Destacan las reflexiones sobre el proceso creador, la identidad, los afectos, la violencia política y las experiencias místicas
El arte es un grito, pero también silencio. El protagonista escucha una y otra vez El caballero de la rosa, de Richard Strauss, acompañado por su misterioso vecino Wataru Menshiki, un hombre de negocios de mediana edad que le encargará un retrato, pidiéndole que deje volar su creatividad, sin preocuparse del parecido con el original. Debe seguir el ejemplo de Strauss, cuya meta es captar la esencia de las cosas. El verdadero arte no aspira a la perfección formal, sino a la comunión con la eternidad. Sólo el artista puede atisbar la presencia de los muertos en el devenir.El descubrimiento por azar de las ruinas de un viejo santuario taoísta introduce en la trama una dimensión sobrenatural. Murakami cita "El lazo de dos vidas", un cuento de Ueda Akinari que habla de uno de esos monjes que pedían ser enterrados vivos para meditar hasta alcanzar la iluminación eterna. Agonizaban lentamente mientras hacían sonar una campanilla o un gong. Con mentalidad de filósofo ilustrado, Ueda Akinari se burla de su sacrificio, pero Murakami no comparte su escepticismo. En el siglo XXI, se conocen los frutos de la razón: Treblinka, Nankín, el Muro de Berlín, Fukushima. Abrir la mente a lo sobrenatural, ya no es una claudicación, sino un gesto de esperanza.
Murakami no prescinde de sus fetiches particulares: el jazz, el sexo, el fracaso sentimental, los Beatles, Kafka, los vinilos, la soledad, el suicidio, el inacabable tránsito hacia la madurez. No estorban a la historia, pero no constituyen el aspecto más valioso. En cambio, las reflexiones sobre el proceso creador, el conocimiento, la identidad, los afectos, la violencia política y las experiencias místicas, destacan sobre el conjunto, revelando el enorme talento de Murakami.
El escritor japonés es un prestidigitador que nunca aburre, que sabe encajar todas las piezas y que esta vez no se ha conformado con narrar, lanzándose a los abismos de la conciencia. El viaje al inframundo del protagonista evoca la peripecia de Ulises en el Hades. El agujero o celda por el que transitan varios personajes recuerda el retiro de San Jerónimo penitente, tendiendo un puente entre el cristianismo y el budismo.
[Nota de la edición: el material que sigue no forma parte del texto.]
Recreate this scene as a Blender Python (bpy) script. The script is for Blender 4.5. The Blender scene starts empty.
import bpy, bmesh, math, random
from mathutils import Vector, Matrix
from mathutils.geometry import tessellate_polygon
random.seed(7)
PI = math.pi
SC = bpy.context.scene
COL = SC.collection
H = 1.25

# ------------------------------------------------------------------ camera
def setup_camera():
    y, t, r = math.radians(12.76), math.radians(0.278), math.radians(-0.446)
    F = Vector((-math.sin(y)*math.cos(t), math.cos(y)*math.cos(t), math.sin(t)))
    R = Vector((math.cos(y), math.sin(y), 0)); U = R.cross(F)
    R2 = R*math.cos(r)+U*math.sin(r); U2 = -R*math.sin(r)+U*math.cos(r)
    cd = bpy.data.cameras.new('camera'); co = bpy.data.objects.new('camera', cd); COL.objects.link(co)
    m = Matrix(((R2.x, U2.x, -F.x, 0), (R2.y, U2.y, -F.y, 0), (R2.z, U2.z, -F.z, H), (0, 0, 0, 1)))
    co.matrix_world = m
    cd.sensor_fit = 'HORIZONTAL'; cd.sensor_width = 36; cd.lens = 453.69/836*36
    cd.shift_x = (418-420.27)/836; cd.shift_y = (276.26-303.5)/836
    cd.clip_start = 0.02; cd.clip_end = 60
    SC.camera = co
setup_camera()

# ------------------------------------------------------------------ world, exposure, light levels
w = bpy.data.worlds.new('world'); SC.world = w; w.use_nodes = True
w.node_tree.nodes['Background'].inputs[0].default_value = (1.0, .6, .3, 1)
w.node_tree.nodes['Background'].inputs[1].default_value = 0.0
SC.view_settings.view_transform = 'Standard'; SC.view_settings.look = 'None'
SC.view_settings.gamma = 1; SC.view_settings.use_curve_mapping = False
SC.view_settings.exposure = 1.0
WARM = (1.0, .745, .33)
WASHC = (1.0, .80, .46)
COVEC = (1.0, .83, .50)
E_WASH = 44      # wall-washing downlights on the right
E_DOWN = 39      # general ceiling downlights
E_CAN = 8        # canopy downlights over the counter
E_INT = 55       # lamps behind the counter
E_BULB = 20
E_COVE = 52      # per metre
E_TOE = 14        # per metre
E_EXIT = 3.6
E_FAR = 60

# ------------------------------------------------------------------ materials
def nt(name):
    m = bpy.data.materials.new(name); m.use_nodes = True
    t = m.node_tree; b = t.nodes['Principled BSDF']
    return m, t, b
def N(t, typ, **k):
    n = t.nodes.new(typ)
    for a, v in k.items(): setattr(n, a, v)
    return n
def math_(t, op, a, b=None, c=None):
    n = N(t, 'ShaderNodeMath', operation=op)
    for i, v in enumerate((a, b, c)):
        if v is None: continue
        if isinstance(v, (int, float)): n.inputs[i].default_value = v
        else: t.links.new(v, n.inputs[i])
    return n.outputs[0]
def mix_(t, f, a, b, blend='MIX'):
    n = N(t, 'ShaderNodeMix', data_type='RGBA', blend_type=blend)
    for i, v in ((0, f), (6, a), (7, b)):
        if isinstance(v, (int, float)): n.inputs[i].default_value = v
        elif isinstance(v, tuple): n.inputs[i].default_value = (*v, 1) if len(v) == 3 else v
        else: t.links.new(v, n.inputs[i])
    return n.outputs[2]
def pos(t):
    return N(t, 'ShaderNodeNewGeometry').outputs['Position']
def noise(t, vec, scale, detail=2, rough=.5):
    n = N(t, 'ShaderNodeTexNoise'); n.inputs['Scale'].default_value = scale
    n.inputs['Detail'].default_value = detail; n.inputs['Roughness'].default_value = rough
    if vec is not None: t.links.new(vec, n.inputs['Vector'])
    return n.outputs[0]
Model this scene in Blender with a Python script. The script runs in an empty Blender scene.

El mundo parece muy poco cuando se sueña con un absoluto capaz de aplacar el terror que nos infunde nuestra finitud.
Es curioso que Murakami finalice su novela con la misma conclusión que formula Michel Houellebecq en su nueva novela, Serotonina: "Es posible que no haya nada absolutamente cierto en este mundo, pero debemos creer en algo". El fracaso del pensamiento débil, que invocaba el relativismo y la transversalidad, ha abierto paso a una angustia existencial hambrienta de certezas. Los arcos del tiempo apuntan de nuevo hacia la eternidad.